Contra is also an amazing study in types of dancers. The following is only a partial compendium, but I wish to share with you a few profiles.

Sweating Ecstatic Men. These are ones so thrilled to be part of this music and movement, they add aerobic embellishments to their dance, working themselves into a joyous frothing frenzy. One asked me to dance and I said yes; "and since I have many shirts I'm going to go get a new shirt," he said and charged off. He changed shirts between every dance he was sweating that much. Stomping like a clogger at every opportunity, hooting "Yeah!" and "Yes!" as the music made a turn to a new phrase.

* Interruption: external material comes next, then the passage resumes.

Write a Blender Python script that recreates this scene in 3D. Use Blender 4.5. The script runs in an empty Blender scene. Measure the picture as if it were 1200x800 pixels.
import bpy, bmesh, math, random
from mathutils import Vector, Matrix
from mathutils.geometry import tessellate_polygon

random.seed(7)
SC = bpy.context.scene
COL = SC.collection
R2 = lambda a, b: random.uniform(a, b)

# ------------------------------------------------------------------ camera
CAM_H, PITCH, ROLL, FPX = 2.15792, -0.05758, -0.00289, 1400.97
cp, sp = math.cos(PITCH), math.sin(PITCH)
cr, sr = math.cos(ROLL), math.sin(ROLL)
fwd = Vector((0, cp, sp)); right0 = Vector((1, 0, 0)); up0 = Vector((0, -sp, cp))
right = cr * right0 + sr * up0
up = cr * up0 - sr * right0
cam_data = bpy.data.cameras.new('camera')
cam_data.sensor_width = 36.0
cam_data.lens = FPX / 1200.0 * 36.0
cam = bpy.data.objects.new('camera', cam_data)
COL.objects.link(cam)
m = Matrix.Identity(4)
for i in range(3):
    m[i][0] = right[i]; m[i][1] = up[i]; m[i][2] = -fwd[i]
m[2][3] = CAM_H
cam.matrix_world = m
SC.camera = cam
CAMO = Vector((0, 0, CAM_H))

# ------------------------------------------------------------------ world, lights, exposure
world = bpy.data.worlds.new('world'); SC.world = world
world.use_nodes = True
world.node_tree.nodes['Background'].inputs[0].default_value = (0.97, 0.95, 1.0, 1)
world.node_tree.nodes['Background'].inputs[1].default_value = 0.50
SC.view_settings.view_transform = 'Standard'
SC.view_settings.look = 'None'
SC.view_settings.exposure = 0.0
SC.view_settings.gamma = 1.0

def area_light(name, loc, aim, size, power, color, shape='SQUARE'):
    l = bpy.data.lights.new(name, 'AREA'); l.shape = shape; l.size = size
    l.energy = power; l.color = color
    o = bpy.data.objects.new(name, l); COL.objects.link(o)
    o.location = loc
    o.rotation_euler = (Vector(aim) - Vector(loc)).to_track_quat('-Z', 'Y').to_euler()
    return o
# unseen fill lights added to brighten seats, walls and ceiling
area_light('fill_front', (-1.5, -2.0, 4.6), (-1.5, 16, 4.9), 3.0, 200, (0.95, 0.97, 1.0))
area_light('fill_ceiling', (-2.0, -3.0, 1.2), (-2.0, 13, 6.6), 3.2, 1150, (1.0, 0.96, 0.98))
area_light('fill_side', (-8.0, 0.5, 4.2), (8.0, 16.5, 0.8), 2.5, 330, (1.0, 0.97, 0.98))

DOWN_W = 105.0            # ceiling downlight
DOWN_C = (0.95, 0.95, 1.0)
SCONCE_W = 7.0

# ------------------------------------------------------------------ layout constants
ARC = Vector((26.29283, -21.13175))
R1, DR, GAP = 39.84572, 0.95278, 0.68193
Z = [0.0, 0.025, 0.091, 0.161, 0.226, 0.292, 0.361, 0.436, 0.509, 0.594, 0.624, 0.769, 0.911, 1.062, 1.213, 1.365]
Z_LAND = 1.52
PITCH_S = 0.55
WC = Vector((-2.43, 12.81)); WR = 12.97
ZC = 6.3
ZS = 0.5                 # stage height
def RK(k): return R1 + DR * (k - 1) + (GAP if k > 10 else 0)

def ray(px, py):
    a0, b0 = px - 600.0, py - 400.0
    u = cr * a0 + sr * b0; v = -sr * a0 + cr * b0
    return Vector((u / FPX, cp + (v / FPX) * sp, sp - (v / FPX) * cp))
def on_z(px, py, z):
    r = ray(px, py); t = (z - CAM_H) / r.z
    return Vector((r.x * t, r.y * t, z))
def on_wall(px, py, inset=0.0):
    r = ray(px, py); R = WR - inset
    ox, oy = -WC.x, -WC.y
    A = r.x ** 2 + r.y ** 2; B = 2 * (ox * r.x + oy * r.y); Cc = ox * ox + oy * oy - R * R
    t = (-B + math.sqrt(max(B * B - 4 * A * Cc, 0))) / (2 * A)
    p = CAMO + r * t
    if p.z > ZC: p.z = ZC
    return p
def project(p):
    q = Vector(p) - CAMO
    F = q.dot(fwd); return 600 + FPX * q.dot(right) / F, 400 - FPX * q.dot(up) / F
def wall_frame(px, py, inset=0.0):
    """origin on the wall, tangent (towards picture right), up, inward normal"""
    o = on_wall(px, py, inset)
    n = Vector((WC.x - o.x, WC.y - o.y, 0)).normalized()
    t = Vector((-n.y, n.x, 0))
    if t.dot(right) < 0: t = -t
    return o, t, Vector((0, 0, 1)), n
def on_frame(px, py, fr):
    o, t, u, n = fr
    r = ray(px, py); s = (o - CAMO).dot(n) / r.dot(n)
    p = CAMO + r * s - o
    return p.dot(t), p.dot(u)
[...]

By the end of the night his eyes were wide, his hair like wet ropes on his face; he was so huge and warm and sticky that after going from him to my partner I assuredly transferred moisture. He shouted "YES!" now with a loud quaver in his voice, as if he were transformed with overpowering contra orgasms.

Then you have The Bosses. Old solid men who've likely been doing this for twice my life time. They will spin you in a controlled tight circle, perfectly on beat, never cracking their gravity for a smile, pushing or pulling you to every move so you needn't think. You never mess anything in those dances, floating and propelled in perfect time.

And finally The Young Grinners. College boys, anything from skinny and limp with petrified eager grins, to smooth moving boys who already have shoulders from working out. You both grin with the novelty of all of this, spinning about a room coordinated with all these people and the music.

Ok gray winter: music and endoprhins and Humanity, here I come.